On a four-day visit to Singapore and Hong Kong that wrapped up Monday, Indian Finance Minister Arun Jaitley, said that many global trends such as falling commodity prices and declining exports would impact India less than the rest of the world.

“Our parameters are fairly stable, our fiscal discipline has been restored, comparatively our currency has been more stable than currencies elsewhere in the world. We have opened up most sectors of the economy.”

Charming investors

Despite attempts to woo global businesses by the 15-month old government, investment has not picked up, as investors fret about the slow pace of reforms.

But hoping the slowdown in several emerging economies will put India on the map as an investment destination, its leaders are pointing to several forecasts that say it will be the fastest-growing major economy during the next two years. Jaitley told foreign investors in Hong Kong that growth this year will top last year’s 7.3 percent.

The Singapore-based managing director of Frontier Strategy Group, a research firm that advises multinational companies, Bhavya Sehgal, said many global firms are expanding their portfolios in India, attracted not just by the growing economy, but also the rapid urbanization in the country of 1.2 billion people.

“If I am comparing India with let’s say Brazil, or Russia, or China, or Indonesia or anything else in Africa, India will continue to be the fastest growing country, with a reasonably large GDP base as well,” Sehgal said. “Which obviously is putting a lot of pressure on heads of APAC [Asia Pacific]. From [that] standpoint, why are we not investing more?”

Hub for digital industry

While Finance Minister Jaitley focused on winning investment in East Asia, Prime Minister Narendra Modi will try to position India as a new hub for the digital industry when he visits California later this week.

Modi hopes to capitalize on the close connections between India and Silicon Valley, which is home to many Indian techies and where Indian-origin executives have risen to prominence.

The Indian prime minister will attend a town-hall style event with Facebook founder Mark Zuckerburg. Among others, he will meet the CEO of Apple and three Indian-born CEOs of tech companies: Microsoft’s Satya Nadella, Google’s Sundar Pichai and Adobe’s Shantanu Narayen.

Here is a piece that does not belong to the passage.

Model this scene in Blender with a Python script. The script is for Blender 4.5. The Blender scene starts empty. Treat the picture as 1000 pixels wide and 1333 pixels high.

Officials say Modi hopes to take his pro-business message to technology firms that want to invest in India for a campaign he has launched called “Digital India”.

It aims to expand Internet access, boost electronic manufacturing and develop apps to improve delivery of government services. He also wants U.S. technology hardware firms to invest more in manufacturing facilities in India.

Modi will be the first Indian prime minister to visit Silicon Valley in more than three decades.